Breaking Cyclic Dependencies for Network Calculus using Service Partitioning

Abstract

Network Calculus (NC) is a method for providing certification evidence in networked systems, ensuring proper functioning of time-critical traffic. Traditional NC analyses focus on feedforward networks that are networks without cyclic dependencies. However, some methods, like the fix-point method and turn prohibition, apply NC to non-feedforward networks but exhibit limitations in stability, adaptability, and flexibility. We propose an alternative method, service partitioning, supported by theorems and lemmas, to address these limitations. Service partitioning breaks cyclic dependencies in non-feedforward networks using a breaking method that leverages Quality of Service (QoS) mechanisms (Weighted Round-Robin, Static Priority, Time-Aware Shaper), by assigning flows that form cycles to distinct buffers with dedicated service allocations.

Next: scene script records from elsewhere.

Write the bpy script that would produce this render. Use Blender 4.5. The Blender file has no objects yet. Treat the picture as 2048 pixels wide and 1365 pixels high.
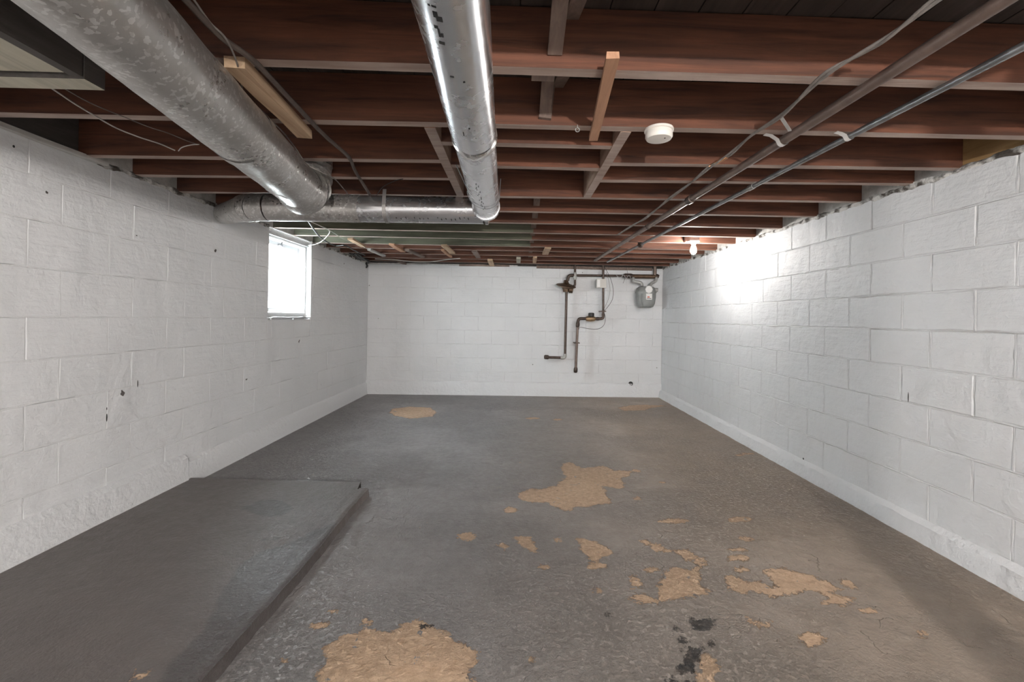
import bpy, bmesh, math, random
import numpy as np
from mathutils import Vector, Matrix, noise as mn

S = bpy.context.scene
COL = S.collection
random.seed(7)
RNG = np.random.RandomState(11)

# ---------------------------------------------------------------- camera, world, lights, exposure
F, YAW, ROLL, PX, PY, CZ = 890.0, -0.02227, 0.016038, 1050.707, 636.790, 1.15046
_c, _s, _cr, _sr = math.cos(YAW), math.sin(YAW), math.cos(ROLL), math.sin(ROLL)
_right = Vector((_c, _s, 0)); _up = Vector((0, 0, 1)); _fwd = Vector((-_s, _c, 0))
_R = _right * _cr + _up * _sr
_U = -_right * _sr + _up * _cr
cam_data = bpy.data.cameras.new('camera')
cam_data.sensor_width = 36.0
cam_data.lens = F / 2048 * 36.0
cam_data.shift_x = (1024 - PX) / 2048
cam_data.shift_y = (PY - 682.5) / 2048
cam_data.clip_start = 0.05
cam = bpy.data.objects.new('camera', cam_data)
COL.objects.link(cam)
mtx = Matrix(((_R.x, _U.x, -_fwd.x), (_R.y, _U.y, -_fwd.y), (_R.z, _U.z, -_fwd.z))).to_4x4()
mtx.translation = Vector((0, 0, CZ))
cam.matrix_world = mtx
S.camera = cam

S.view_settings.view_transform = 'Standard'
S.view_settings.look = 'None'
S.view_settings.gamma = 1.0
S.view_settings.use_curve_mapping = False
S.view_settings.exposure = 0.78

w = bpy.data.worlds.new('overcast_sky'); S.world = w; w.use_nodes = True
bg = w.node_tree.nodes['Background']
bg.inputs[0].default_value = (0.90, 0.955, 1.0, 1); bg.inputs[1].default_value = 24.0


def light(name, kind, loc, energy, color=(1, 1, 1), size=None, size_y=None, rot=(0, 0, 0), radius=None):
    d = bpy.data.lights.new(name, kind); d.energy = energy; d.color = color
    if size: d.shape = 'RECTANGLE'; d.size = size; d.size_y = size_y or size
    if radius is not None: d.shadow_soft_size = radius
    o = bpy.data.objects.new(name, d); COL.objects.link(o); o.location = loc; o.rotation_euler = rot
    return o


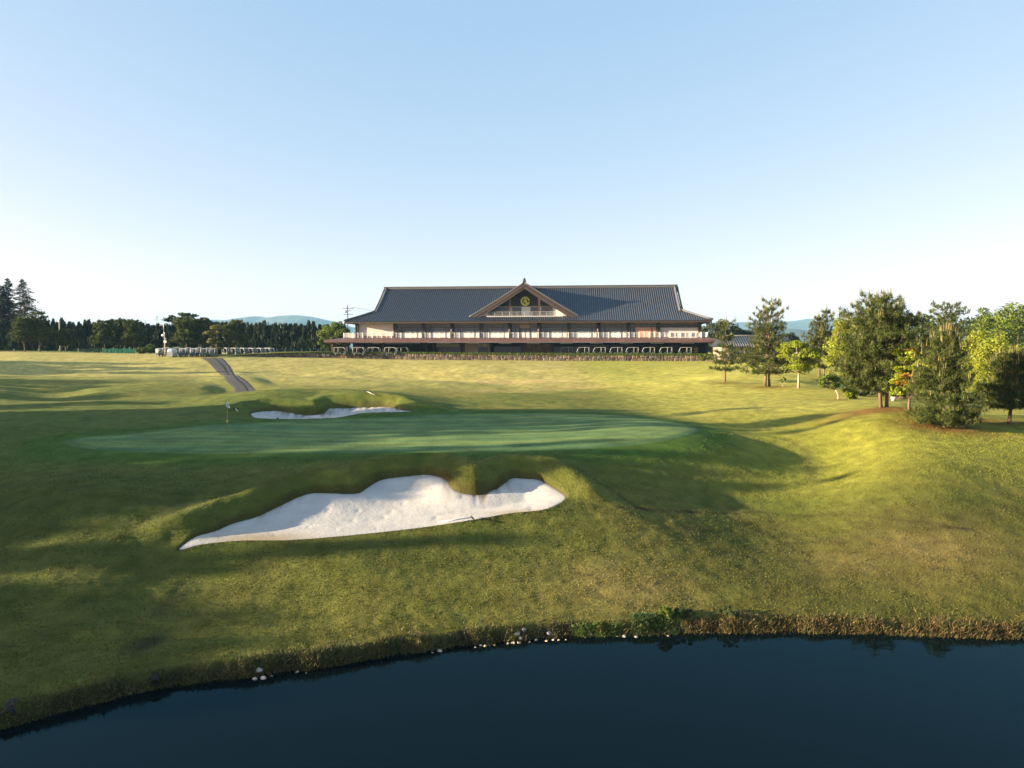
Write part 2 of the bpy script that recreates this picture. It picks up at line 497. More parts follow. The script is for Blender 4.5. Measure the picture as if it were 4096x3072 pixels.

This method offers enhanced flexibility by allocating different network resources to buffers based on multi-class scheduling during the breaking process. In contrast to existing methods, service partitioning does not require rerouting or additional hardware and avoids deriving invalid solutions. The paper investigates the performance of service partitioning in terms of flexibility, result tightness, adaptability, and stability to show that service partitioning is superior to existing methods. One limitation of service partitioning is that it cannot fully break cyclic dependencies in some scenarios, requiring the assist from solving methods, which can be used to apply network calculus to networks with cyclic dependencies. However, when combined with solving methods, service partitioning can still improve solution quality, reducing potentially invalid results in simulated ring networks by over 30% compared with results derived by solving methods alone.